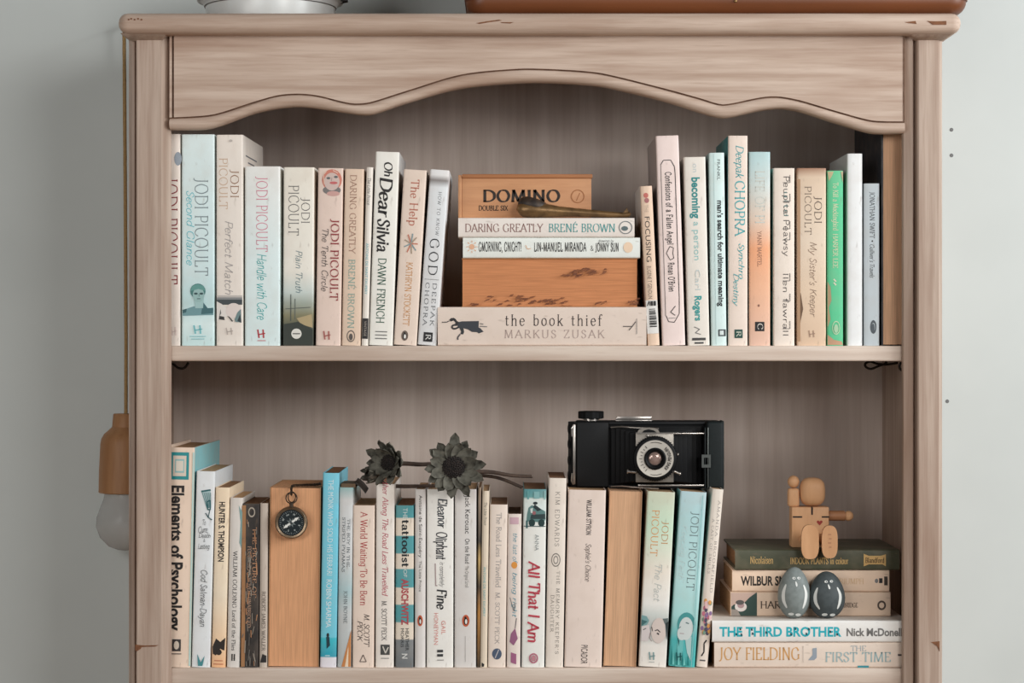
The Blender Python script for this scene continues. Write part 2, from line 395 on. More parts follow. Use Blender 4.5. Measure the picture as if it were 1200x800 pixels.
# wavy valance
OUT = [(198, 151), (236, 150.8), (260, 145.3), (300, 131), (340, 124.2), (367, 125.3), (407, 131.5), (425, 133.8), (440, 132), (480, 118.7), (540, 102.6), (606, 96.3), (645, 96), (690, 98.6), (720, 103.3), (780, 118), (820, 130.6), (842, 136.6), (856, 136.6), (899, 127.6), (931, 128.2), (978, 142.6), (1016, 154), (1035, 156), (1060.5, 155.6)]
INN = [(198, 138.7), (238, 136.6), (260, 132.5), (300, 119.5), (332, 111.6), (367, 112), (407, 121.3), (425, 122), (440, 119), (480, 106.3), (540, 88.5), (600, 82), (640, 81.8), (690, 84.8), (720, 90), (780, 105), (820, 116), (842, 122.6), (856, 122.4), (899, 114.2), (931, 117), (978, 130.5), (1016, 141), (1035, 143), (1060.5, 143.2)]
def curve_y(C, n=8):
    return _cr(C, n)
def at(C, x):
    for i in range(len(C) - 1):
        if C[i][0] <= x <= C[i + 1][0]: return C[i][1] + (C[i + 1][1] - C[i][1]) * (x - C[i][0]) / (C[i + 1][0] - C[i][0])
    return C[-1][1]
co, ci = curve_y(OUT), curve_y(INN)
xs = [198.6, 201.2, 201.6, 203.4, 203.8] + [206 + k * (1057 - 206) / 150 for k in range(151)] + [1057.6, 1058.2, 1059.8, 1060.2]
g = MB(); vv = []; FR = 4
for x in xs:
    i_, o_ = at(ci, x), at(co, x); gr = 3.2 if (201.4 < x < 203.6 or 1058 < x < 1060) else 0
    h_ = o_ - i_
    prof = [(39, 16), (39, FR + gr), (i_ - 1.1, FR + gr), (i_ - .3, FR + 3), (i_ + .6, FR + 2.4), (i_ + .18 * h_, FR - .8), (i_ + .5 * h_, FR - 1.8), (i_ + .8 * h_, FR - .6), (o_, FR + 4), (o_, 20)]
    for py, y in prof: vv.append((X(x, FR), y, Z(py, FR)))
n = 10; ff = []; fg = []
for i in range(len(xs) - 1):
    for j in range(n):
        q = [i * n + j, i * n + (j + 1) % n, (i + 1) * n + (j + 1) % n, (i + 1) * n + j]
        (fg if j in (2, 3) or 201.4 < xs[i] < 203.5 and j < 3 else ff).append(q)
ff += [list(range(n)), list(range((len(xs) - 1) * n, len(xs) * n))]
g.add(vv, ff, M_case_h); o0 = len(g.v) - len(vv)
i2 = g.mi(M_groove)
for q in fg: g.f.append(q); g.m.append(i2)
part(g, 'valance', 50)
def shelf(z, name='shelf'):
    g = MB(); g.box(IL, IR, 18, BACK, z - 18.2, z, M_shelf, 2.2, 3); part(g, name)
shelf(SH1); shelf(SH2)
for k in (1, 2): shelf(SH2 - 330 * k)
# iron shelf hooks under the upper shelf
M_iron = plain((52, 46, 42), 0.55, 0.7)
def hook(pts, r=1.5):
    g = MB(); g.tube([(X(a, y), y, Z(b, y)) for a, b, y in _c3(pts)], r, M_iron, 8); part(g, 'shelf_hook')
def _c3(pts, n=6):
    out = []
    for i in range(len(pts) - 1):
        p0 = pts[max(i - 1, 0)]; p1 = pts[i]; p2 = pts[i + 1]; p3 = pts[min(i + 2, len(pts) - 1)]
        for k in range(n):
            t = k / n
            out.append(tuple(0.5 * (2 * p1[a] + (p2[a] - p0[a]) * t + (2 * p0[a] - 5 * p1[a] + 4 * p2[a] - p3[a]) * t * t + (3 * p1[a] - p0[a] - 3 * p2[a] + p3[a]) * t ** 3) for a in range(3)))
    out.append(pts[-1]); return out
hook([(191, 424, 60), (202, 426, 60), (209, 431, 60), (216, 431, 60), (221, 424.5, 60)])
hook([(1039, 423, 90), (1037, 426, 90), (1029, 429, 90), (1021, 432, 88), (1015, 430, 88), (1014, 426, 89), (1020, 423.5, 91), (1028, 426, 92), (1038, 427, 92), (1052, 425, 92)])
hook([(1059, 424, 30), (1055, 426, 30), (1054, 430, 30), (1057, 434, 31), (1063, 433, 31)])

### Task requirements
Scan the lines for the string "part". Copy out each line that matches.

### Task result
The Blender Python script for this scene continues. Write part 2, from line 395 on. More parts follow. Use Blender 4.5. Measure the picture as if it were 1200x800 pixels.
part(g, 'valance', 50)
    g = MB(); g.box(IL, IR, 18, BACK, z - 18.2, z, M_shelf, 2.2, 3); part(g, name)
    g = MB(); g.tube([(X(a, y), y, Z(b, y)) for a, b, y in _c3(pts)], r, M_iron, 8); part(g, 'shelf_hook')